Nice smoking system; however, it could be complead overkill for what you are intending to use it. Linux by itself is so much fast than WindowsXP. I run a AMD K7 850MHz with FreeBSD and KDE and it blows my AMD XP 2000+ with Windows XP away.

I think the AMD 64 X2 would be great for music editing and video rendering

The differance between the 64 and 64 X2 is about $100, better than spending it on uping the CPU from 64 3800+ to a 64 4000+ all most no gain
December 25, 2005 4:30:12 PM

So is the dual 3800 X2 the way to go? Or a Single 3700+ Athlon do you think?
Is SATA 2 worth it?
If I dont go SATA 2, I could get away with an AGP card I already have too.
Related resources
December 26, 2005 2:22:02 AM

Is SATA 2 worth it?
If I dont go SATA 2, I could get away with an AGP card I already have too.

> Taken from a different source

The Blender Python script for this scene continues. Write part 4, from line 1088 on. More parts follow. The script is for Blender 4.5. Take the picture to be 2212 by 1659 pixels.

What do they have to do with each other?
Sata2 offers 150MB/sec more than Sata1. Too bad neither can get anywhere near what they offer. At this point % usage is more important than interconnect. A 1/4 used ATA drive will be faster than a 3/4 full SATA drive.
The Abit AV8 is a great agp board that supports single or dual core chips.
The SanDiego 3700 is the best bang for buck (I think) right now.
December 26, 2005 4:28:41 PM

Hmmm...single core or dual core. Debatable.

For basic Linux usage, either one is really overkill, as emerald noted. Many apps are SMP-enabled--xine is multithreaded for example--but even so, current single-core setups are still overkill. It's almost the same for gaming, although a few recent games (like Doom 3) hog the CPU just enough for you to feel it on a 1.8GHz single-core CPU.

One thing, though, if you plan to do a lot of compiling, dual-core would really be better. More often than not, you can enable parallel-building of source code simply by using "make -j2" (or "make -j4" if you have four cores, etc.). Compile jobs set up this way scale almost linearly with multiple cores, so a couple of 1.8GHz cores would likely do you better than a single 2.4GHz core.